Pero antes de ponerme a seguir a todos y
todas las nuevas "pasionarias" que, encabezadas por Susana Díaz, nos llaman a
la resistencia, permítanme que reflexione sobre donde estamos, con el único
objeto de resistir mejor, como me pide la lideresa de la victoriosa izquierda.
Empezaré diciendo que un doce por ciento
de diputados y diputadas de ultraderecha siempre ha habido en las
instituciones; solo el modelo de disciplina parlamentaria español ha permitido
su silencio.
Que no se hubiera expresado
electoralmente tiene que ver, también, con que el gobierno que regulaba la
llegada de la crisis (el de la "champions" de la economía) era socialista y la
derecha aparecía como la única alternativa posible.

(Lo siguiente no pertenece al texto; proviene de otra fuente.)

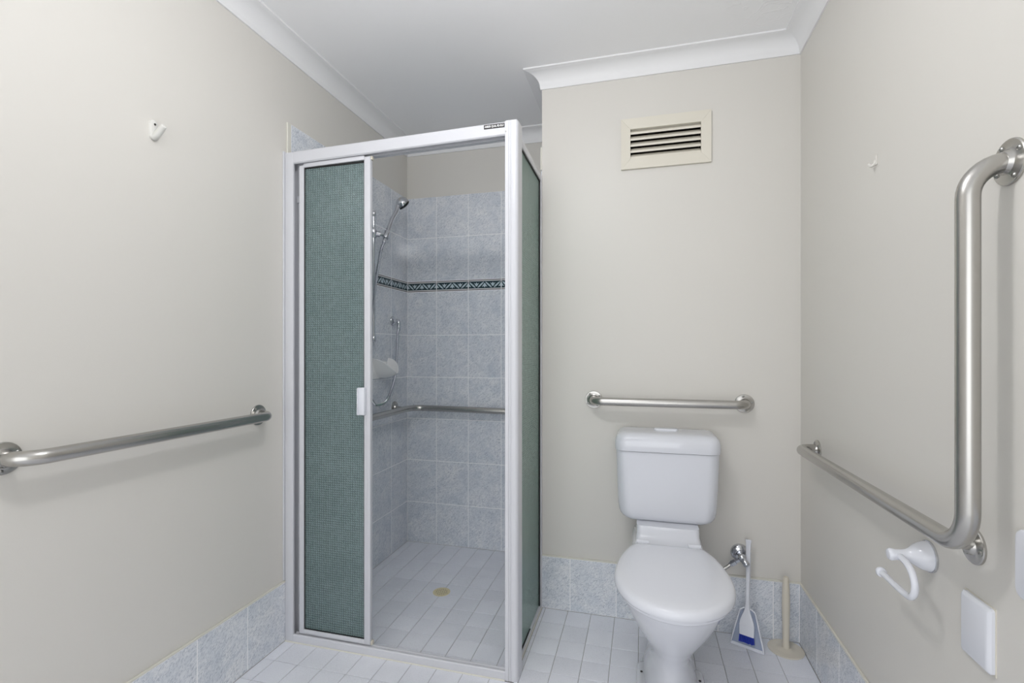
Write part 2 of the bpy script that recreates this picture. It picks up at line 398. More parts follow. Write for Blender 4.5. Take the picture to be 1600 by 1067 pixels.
for z0, z1 in rows:
    for x0, x1 in zip(xs_w, xs_w[1:]):
        tile('wall_tile', wall_shower, ((x0 + x1) / 2, YS, (z0 + z1) / 2), x1 - x0, z1 - z0, RB, M['marble'])
    for y0, y1 in zip(ys_w, ys_w[1:]):
        tile('wall_tile', wall_left, (XL, (y0 + y1) / 2, (z0 + z1) / 2), y1 - y0, z1 - z0, RLw, M['marble'])
    for y0, y1 in ((YB + 0.006, 2.35), (2.35, 2.52), (2.52, YS - 0.006)):
        tile('wall_tile', wall_side, (XN, (y0 + y1) / 2, (z0 + z1) / 2), y1 - y0, z1 - z0, RRw, M['marble'])
# patterned border tiles: dark band, pale lines, leaves and tulips laid on as thin glaze
BW, BH = 0.2, 0.0635
def glaze_mesh(polys, m, d):
    bm = bmesh.new()
    for p in polys: prism(bm, p, lambda a, b, c: (a, -0.006 - c, b), -0.0003, d)
    bmesh.ops.recalc_face_normals(bm, faces=bm.faces)
    me = bpy.data.meshes.new('border_glaze'); bm.to_mesh(me); bm.free(); me.materials.append(m); return me
def rect(x0, x1, z0, z1): return [(x0, z0), (x1, z0), (x1, z1), (x0, z1)]
hw = BW / 2 - 0.0012
lines = glaze_mesh([rect(-hw, hw, 0.0205, 0.0260), rect(-hw, hw, -0.0260, -0.0205)], M['borderline'], 0.0003)
browns = glaze_mesh([rect(-hw, hw, 0.0262, 0.0285), rect(-hw, hw, -0.0285, -0.0262)], M['borderred'], 0.0003)
lv = []
def leaf(x0, z0, x1, z1, w):
    dx, dz = x1 - x0, z1 - z0; L = math.hypot(dx, dz); nx, nz = -dz / L, dx / L
    a = [(0, 0), (.12, .55), (.35, 1), (.7, .9), (.92, .45), (1, 0)]
    return [(x0 + dx * t + nx * w * v, z0 + dz * t + nz * w * v) for t, v in a] 
for k in range(-1, 3):
    cx = -0.05 + 0.1 * k - 0.0
    for s in (-1, 1):
        for off in (0.0015, -0.0062):      # two thin strokes per leaf
            lv.append(leaf(cx + s * (0.006 - 0 * off), -0.0175, cx + s * 0.045, 0.0165, (0.0048 if off > 0 else -0.0048) * 1.0))
    # tulip standing in the valley
    lv.append([(cx - 0.003, -0.009), (cx + 0.003, -0.009), (cx + 0.017, 0.013), (cx + 0.0065, 0.006), (cx, 0.0145), (cx - 0.0065, 0.006), (cx - 0.017, 0.013)])
    # small inverted tulip under each crest
    d = cx + 0.05
    lv.append([(d - 0.002, 0.010), (d - 0.017, -0.0125), (d - 0.006, -0.0085), (d, -0.0165), (d + 0.006, -0.0085), (d + 0.017, -0.0125), (d + 0.002, 0.010)])
def clip(p): return [(max(-hw, min(hw, x)), z) for x, z in p]
lv = [clip(p) for p in lv if max(x for x, z in p) > -hw + 0.002 and min(x for x, z in p) < hw - 0.002]
leaves = glaze_mesh(lv, M['leaf'], 0.0003)
def border(parent, center, w, rot):
    b = tile('border_tile', parent, center, w, BH, rot, M['border'])
    for nm, me in (('border_line', lines), ('border_edge_line', browns), ('leaf_pattern', leaves)):
        o = bpy.data.objects.new(nm, me); C.objects.link(o); o.parent = b; o.scale = ((w - G) / BW, 1, 1)
for x0, x1 in zip(xs_w, xs_w[1:]): border(wall_shower, ((x0 + x1) / 2, YS, 1.52575), x1 - x0, RB)
for y0, y1 in zip(ys_w, ys_w[1:]): border(wall_left, (XL, (y0 + y1) / 2, 1.52575), y1 - y0, RLw)
# edge trims of the tiled areas
struct('tile_trim', B(XL, XL + 0.0075, 1.6475, 1.668, ZS + 0.001, 2.0575, bev=0.002), M['trim'], wall_left)
struct('tile_trim', B(XN - 0.0075, XN, YB - 0.001, YB + 0.0175, 1.955, 2.0575, bev=0.002), M['trim'], wall_side)
# skirting tiles
def skirt(name, bed, cap):
    o = struct(name, bed, M['wallgrout']); obj('tile_trim', cap, M['trim'], o); return o
sk = skirt('baseboard_left', B(XL, XL + 0.0057, YR, 1.647, 0, ZS - 0.004), B(XL, XL + 0.0075, YR, 1.647, ZS - 0.007, ZS, bev=0.0015))
yy = [1.6465, 1.4450, 1.2400, 1.0370, 0.8340, 0.6310, 0.4280, 0.2250]
for y1, y0 in zip(yy, yy[1:]): tile('skirting_tile', sk, (XL, (y0 + y1) / 2, ZS / 2 - 0.0035), y1 - y0, ZS - 0.007, RLw, M['marble'])
sk = skirt('baseboard_right', B(XR - 0.0057, XR, YR, YB, 0, ZS - 0.004), B(XR - 0.0075, XR, YR, YB - 0.0075, ZS - 0.007, ZS, bev=0.0015))
yy = [YB - 0.0062, 1.9480, 1.7440, 1.5400, 1.3360, 1.1320, 0.9280, 0.7240]
for y1, y0 in zip(yy, yy[1:]): tile('skirting_tile', sk, (XR, (y0 + y1) / 2, ZS / 2 - 0.0035), y1 - y0, ZS - 0.007, RRw, M['marble'])
sk = skirt('baseboard_back', B(XN, XR, YB - 0.0057, YB, 0, ZS - 0.004), B(XN, XR - 0.0002, YB - 0.0075, YB, ZS - 0.007, ZS, bev=0.0015))
xx = [XN, -0.3060, -0.1080, 0.0945, 0.2990, 0.5035, XR - 0.0062]
for x0, x1 in zip(xx, xx[1:]): tile('skirting_tile', sk, ((x0 + x1) / 2, YB, ZS / 2 - 0.0035), x1 - x0, ZS - 0.007, RB, M['marble'])

# ------------------------------------------------------------------ shower screen
T = thing('shower_screen', 'white framed shower screen with green obscure glass and a sliding door slid to the left', 'shower screen', (-0.9, 1.66, 0))
YF = 1.632
def tilt(bm, zl, zr):                      # the head rail sits slightly out of level
    for v in bm.verts: v.co.z += zl + (zr - zl) * (v.co.x + 1.364) / 0.904
    return bm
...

También, porque la crisis
catalana y la agenda judicial le dieron un temporal respiro a Rajoy.
La historia de las crisis financieras,
distintas a las económicas porque deterioran los activos de las clases medias e
impiden el progreso de sus vástagos por una generación, muestra que la extrema
derecha siempre aparece, aunque se debilita progresivamente, y lo hace en mayor
medida que la extrema izquierda, aunque su mensaje contamina la escena política
por tiempo.
Lo nuevo en la política española es el
valor de la ultraderecha como moneda de gobierno y, especialmente, que su
discurso - basado en puras mentiras- encuentre hoy eco político.
Las anomalías no están en Vox sino en lo
que lo ha traído. Era anómalo un gobierno de treinta y seis años sin la higiene
de la alternancia. Era anómalo que la cuestión catalana, que desde hace dos
siglos es un juego para liberales y progresistas de Madrid pero irritante fuera
de la capital, no pasara factura política. Era anómalo que la inhabilitante corrupción no derrotara al PP.

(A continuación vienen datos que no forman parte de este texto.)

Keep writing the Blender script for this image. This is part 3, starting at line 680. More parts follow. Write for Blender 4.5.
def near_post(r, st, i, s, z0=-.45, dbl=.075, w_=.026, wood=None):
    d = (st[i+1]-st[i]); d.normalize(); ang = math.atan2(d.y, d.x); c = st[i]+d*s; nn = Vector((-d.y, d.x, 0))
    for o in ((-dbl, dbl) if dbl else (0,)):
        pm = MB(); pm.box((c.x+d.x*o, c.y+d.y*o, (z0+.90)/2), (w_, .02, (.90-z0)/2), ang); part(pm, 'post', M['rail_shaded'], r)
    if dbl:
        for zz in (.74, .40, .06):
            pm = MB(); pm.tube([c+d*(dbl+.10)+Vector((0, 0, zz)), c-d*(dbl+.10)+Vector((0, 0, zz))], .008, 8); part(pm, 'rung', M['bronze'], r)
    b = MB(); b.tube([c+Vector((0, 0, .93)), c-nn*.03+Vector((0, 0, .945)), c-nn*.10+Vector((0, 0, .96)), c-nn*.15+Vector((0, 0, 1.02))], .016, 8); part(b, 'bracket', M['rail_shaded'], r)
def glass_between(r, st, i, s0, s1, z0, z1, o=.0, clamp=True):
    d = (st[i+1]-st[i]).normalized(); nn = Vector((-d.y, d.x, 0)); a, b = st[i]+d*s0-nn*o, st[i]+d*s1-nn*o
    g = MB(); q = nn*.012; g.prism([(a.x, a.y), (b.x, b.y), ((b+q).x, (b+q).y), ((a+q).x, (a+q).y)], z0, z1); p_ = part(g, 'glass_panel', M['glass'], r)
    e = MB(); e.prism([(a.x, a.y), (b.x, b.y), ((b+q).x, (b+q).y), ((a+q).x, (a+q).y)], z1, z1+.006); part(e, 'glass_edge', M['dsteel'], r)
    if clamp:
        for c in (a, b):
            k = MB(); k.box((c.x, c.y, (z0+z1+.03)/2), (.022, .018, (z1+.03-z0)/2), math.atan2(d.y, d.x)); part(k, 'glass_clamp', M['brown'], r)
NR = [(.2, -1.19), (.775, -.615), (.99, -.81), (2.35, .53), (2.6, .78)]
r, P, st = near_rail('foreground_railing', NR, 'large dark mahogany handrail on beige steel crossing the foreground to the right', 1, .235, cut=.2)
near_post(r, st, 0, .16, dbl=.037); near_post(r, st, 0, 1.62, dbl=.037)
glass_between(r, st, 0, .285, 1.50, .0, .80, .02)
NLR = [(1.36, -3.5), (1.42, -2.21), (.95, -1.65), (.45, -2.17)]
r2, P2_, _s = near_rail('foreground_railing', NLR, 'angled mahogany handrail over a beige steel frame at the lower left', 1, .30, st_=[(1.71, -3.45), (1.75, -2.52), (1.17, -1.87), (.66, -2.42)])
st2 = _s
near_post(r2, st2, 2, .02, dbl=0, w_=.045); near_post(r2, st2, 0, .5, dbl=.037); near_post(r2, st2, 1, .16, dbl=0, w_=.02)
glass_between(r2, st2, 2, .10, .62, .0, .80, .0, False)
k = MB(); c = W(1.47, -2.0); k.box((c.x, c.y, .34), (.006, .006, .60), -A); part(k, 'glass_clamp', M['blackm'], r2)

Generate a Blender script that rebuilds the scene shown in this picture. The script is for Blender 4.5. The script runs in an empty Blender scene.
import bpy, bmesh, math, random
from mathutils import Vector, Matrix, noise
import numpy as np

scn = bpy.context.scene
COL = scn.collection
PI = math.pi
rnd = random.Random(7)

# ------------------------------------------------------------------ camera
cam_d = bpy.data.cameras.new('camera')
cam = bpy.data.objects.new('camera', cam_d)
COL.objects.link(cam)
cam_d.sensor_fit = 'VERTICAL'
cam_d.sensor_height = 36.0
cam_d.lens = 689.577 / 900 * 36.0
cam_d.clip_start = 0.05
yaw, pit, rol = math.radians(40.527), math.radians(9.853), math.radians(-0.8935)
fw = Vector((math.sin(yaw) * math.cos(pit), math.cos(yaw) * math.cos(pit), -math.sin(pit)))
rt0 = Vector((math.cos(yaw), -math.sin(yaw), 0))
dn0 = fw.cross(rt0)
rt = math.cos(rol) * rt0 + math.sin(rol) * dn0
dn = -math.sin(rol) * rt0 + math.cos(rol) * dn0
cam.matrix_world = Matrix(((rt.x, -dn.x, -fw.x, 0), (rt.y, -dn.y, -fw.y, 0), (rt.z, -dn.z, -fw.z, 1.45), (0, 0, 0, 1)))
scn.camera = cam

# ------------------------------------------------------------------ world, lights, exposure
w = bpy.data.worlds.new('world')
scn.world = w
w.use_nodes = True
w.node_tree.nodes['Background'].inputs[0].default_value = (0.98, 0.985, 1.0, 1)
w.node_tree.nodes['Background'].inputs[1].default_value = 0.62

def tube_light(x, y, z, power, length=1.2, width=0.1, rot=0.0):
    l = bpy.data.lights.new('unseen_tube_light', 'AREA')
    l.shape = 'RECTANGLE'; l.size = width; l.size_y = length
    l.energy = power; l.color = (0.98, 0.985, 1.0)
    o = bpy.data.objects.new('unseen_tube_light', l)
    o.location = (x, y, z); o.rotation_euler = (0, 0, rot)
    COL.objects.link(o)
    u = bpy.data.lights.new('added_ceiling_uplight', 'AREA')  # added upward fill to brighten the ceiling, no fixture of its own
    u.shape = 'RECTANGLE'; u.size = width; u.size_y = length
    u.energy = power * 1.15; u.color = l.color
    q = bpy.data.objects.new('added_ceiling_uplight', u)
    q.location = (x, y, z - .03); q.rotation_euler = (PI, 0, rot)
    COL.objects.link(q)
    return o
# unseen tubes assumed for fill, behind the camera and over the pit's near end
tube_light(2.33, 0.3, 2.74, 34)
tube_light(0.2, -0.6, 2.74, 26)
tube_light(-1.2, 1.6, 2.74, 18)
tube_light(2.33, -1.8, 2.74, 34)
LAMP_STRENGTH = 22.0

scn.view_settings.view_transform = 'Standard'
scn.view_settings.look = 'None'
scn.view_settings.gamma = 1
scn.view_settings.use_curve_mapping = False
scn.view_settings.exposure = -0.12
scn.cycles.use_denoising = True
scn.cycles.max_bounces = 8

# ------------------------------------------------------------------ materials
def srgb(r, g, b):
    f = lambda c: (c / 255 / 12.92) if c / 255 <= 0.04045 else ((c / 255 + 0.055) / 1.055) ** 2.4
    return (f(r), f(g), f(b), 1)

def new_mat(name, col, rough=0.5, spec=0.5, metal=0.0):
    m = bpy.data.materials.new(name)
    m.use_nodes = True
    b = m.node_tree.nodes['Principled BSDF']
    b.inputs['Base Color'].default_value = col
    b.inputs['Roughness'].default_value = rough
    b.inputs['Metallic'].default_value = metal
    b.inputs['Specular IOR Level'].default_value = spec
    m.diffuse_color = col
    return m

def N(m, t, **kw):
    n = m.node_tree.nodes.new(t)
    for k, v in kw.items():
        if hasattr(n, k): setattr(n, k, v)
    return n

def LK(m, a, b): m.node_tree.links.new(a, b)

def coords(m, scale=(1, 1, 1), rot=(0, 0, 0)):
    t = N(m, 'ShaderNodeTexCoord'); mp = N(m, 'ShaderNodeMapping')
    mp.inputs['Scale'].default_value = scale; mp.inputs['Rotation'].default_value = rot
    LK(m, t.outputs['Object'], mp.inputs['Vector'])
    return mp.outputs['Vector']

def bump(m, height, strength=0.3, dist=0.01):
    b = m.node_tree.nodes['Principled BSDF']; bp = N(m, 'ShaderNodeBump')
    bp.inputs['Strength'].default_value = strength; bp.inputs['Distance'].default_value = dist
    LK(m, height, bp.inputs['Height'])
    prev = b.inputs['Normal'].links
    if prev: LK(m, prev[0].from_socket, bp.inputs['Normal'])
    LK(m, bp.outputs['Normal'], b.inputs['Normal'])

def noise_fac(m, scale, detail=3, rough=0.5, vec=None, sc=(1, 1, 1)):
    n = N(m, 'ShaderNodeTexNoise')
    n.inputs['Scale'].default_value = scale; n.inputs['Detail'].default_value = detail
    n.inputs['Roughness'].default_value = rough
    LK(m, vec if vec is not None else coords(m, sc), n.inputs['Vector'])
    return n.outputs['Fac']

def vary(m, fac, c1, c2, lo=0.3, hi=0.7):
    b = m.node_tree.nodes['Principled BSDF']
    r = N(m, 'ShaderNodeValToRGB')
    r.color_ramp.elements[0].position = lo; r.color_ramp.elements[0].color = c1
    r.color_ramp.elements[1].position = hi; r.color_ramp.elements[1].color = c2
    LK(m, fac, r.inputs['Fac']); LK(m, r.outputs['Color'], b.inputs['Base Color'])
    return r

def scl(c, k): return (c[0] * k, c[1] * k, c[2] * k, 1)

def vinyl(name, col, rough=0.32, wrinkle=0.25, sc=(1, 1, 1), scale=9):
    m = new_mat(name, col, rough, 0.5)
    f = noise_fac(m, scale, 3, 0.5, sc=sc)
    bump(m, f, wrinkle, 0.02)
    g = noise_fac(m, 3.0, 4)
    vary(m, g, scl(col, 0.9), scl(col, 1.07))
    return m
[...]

Era anómalo que habiendo dado por bueno
el frentismo, asumido la ira como política y aceptado que había terminado la
era de los consensos, porque el cielo se toma por asalto como dijo Marx, no
sufrieran las políticas constitucionales y no retornará la más vieja de la ira
política.
No es nuevo que la izquierda se ausente a golpe de griterío, ruido
y conflicto, sin posibilidad de mediaciones, consensos, dando carpetazo a todo
lo que alguna vez fue solido, pergeñando alianzas que hieren a la mayoría,
amarrando el poder como toda estrategia y, sobre todo, aparcando cualquier
agenda social.
Y cuando esto ocurre, súbitamente, la realidad nos abofetea y lo hace
donde más duele: en el discurso que nos permite soñar con nuestras libertades.
Nos hace saber que no debiéramos dar por hecho los valores democráticos y
ponernos a jugar a cambios que solo nos enfeudan en la ira.

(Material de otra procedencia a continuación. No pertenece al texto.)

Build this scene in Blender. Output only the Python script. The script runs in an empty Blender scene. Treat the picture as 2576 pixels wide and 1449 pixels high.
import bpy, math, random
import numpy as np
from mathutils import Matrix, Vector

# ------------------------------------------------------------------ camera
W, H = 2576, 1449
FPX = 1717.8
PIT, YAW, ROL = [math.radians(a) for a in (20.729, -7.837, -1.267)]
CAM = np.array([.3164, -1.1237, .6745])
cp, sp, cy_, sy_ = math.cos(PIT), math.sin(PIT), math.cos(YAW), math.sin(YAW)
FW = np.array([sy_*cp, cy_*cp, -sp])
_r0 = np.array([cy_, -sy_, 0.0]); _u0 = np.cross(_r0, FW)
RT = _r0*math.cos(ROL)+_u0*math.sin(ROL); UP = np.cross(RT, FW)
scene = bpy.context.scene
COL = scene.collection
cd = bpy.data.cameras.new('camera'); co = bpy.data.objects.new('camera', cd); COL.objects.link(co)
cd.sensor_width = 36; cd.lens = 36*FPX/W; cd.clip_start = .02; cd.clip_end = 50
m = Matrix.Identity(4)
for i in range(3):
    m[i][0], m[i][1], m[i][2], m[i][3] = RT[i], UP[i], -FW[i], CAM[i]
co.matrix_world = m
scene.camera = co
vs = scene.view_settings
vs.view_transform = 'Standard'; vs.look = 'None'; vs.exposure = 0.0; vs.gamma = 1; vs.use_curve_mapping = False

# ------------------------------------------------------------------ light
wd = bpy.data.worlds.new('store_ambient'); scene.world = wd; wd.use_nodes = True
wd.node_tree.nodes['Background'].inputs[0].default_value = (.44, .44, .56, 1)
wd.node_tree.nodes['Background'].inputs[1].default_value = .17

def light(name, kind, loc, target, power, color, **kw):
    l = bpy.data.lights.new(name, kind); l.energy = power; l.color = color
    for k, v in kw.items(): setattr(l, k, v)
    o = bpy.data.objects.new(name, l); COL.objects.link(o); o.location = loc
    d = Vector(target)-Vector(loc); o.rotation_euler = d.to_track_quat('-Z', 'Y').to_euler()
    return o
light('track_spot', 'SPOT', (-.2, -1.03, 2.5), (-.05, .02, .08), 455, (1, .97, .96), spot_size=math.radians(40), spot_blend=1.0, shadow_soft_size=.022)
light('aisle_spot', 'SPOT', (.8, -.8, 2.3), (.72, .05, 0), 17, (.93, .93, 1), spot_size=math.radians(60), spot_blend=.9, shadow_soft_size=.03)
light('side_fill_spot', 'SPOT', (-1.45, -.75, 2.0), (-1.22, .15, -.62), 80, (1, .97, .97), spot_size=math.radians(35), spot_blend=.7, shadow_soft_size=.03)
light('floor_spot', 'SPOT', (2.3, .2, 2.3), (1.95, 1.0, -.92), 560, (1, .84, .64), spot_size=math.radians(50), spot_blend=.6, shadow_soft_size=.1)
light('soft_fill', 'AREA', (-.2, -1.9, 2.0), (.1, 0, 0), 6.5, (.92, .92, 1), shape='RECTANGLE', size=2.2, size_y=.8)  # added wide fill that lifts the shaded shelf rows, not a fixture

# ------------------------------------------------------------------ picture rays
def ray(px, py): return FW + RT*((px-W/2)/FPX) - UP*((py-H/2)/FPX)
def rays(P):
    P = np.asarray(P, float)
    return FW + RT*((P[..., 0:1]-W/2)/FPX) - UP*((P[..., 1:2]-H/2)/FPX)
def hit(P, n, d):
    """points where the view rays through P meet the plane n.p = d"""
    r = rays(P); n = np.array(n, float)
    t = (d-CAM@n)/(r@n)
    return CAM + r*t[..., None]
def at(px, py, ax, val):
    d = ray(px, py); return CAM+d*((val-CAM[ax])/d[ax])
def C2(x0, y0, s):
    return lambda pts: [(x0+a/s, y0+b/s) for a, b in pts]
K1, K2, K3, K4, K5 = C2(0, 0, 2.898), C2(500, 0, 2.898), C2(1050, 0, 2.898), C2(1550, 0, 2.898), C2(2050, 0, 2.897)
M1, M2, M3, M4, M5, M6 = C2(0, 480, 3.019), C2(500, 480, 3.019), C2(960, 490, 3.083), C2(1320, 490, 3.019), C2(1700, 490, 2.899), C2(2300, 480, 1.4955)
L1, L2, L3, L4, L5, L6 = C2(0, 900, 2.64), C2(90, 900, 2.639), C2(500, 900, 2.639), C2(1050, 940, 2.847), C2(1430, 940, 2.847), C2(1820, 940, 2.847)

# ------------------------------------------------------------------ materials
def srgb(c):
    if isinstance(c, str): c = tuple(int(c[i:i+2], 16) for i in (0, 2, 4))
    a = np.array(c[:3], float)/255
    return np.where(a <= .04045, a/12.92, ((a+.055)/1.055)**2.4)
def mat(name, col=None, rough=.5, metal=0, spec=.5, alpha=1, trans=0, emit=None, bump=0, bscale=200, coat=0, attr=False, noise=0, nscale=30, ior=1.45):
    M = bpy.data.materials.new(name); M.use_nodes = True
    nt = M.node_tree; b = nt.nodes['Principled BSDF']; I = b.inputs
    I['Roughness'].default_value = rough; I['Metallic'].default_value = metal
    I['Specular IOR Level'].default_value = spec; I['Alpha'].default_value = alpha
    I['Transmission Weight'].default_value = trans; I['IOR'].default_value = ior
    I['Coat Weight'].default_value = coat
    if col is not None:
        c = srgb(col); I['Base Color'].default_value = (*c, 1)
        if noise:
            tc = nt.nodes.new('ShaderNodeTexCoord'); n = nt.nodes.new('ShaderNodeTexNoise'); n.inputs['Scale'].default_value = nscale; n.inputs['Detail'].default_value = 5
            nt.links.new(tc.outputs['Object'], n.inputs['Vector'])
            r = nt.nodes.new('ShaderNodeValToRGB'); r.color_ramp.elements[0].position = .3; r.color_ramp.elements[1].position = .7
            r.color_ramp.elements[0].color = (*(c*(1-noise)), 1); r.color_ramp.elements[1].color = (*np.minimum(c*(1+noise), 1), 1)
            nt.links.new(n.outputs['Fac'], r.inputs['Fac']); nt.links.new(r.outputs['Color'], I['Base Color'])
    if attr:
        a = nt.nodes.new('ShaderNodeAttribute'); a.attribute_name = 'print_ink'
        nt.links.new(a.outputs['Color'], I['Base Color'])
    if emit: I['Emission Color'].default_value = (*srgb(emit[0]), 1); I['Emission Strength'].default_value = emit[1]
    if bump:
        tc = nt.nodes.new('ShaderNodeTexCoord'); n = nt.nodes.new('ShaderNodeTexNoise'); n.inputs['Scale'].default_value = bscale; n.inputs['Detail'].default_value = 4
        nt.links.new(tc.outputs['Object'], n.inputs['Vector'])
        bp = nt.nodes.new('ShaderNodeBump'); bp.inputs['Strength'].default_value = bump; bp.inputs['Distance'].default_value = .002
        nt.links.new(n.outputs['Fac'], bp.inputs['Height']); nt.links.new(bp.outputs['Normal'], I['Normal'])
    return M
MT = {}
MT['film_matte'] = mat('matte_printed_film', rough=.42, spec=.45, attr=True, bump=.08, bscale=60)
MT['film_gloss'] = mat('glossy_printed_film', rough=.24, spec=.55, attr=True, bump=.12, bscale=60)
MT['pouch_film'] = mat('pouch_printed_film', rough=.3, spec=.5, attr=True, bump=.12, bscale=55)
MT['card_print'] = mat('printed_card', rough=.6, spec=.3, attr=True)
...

La respuesta no es poner candidatos que
parezcan de Vox, ni inventar cinturones sanitarios ni hacer pintadas en casas
que luego son quemadas. La respuesta difícilmente será asaltar actos públicos
de los ultras y jugar a ver quién es más violento.
La respuesta no está en la ira: el
modelo de acuerdo sueco - socialdemócratas y centristas- para evitar la
presencia ultra en el gobierno ha sido volado por populistas y excomunistas,
que, imagino, no pueden tolerar acuerdos que no sean con ellos mismos.
Mientras buscamos fascistas y
resistimos, mientras ensayamos el "no pasarán" para acompañar a Susana Díaz,
quizá conviniera reconstruir, en primer lugar, las bases de izquierda que
hicieron posible el estado del bienestar, incluyendo pactos sociales y de clase
bastante notables.
Quizá conviniera reestudiar la necesidad
de reglas convenidas y consensuadas y ofrecer estabilidad. Quizá conviniera
levantar la voz cada vez que alguien anima el conflicto en lugar de la
negociación.
Quizá no debiéramos permitir que se
blanqueen mentiras sobre las que crece la podredumbre ultra y hacerlo con rigor
político y social.
Mientras buscamos fascistas quizá
convenga darles donde más les duele: evitando la cultura de la derrota total del
adversario que se esconde detrás de cada debate.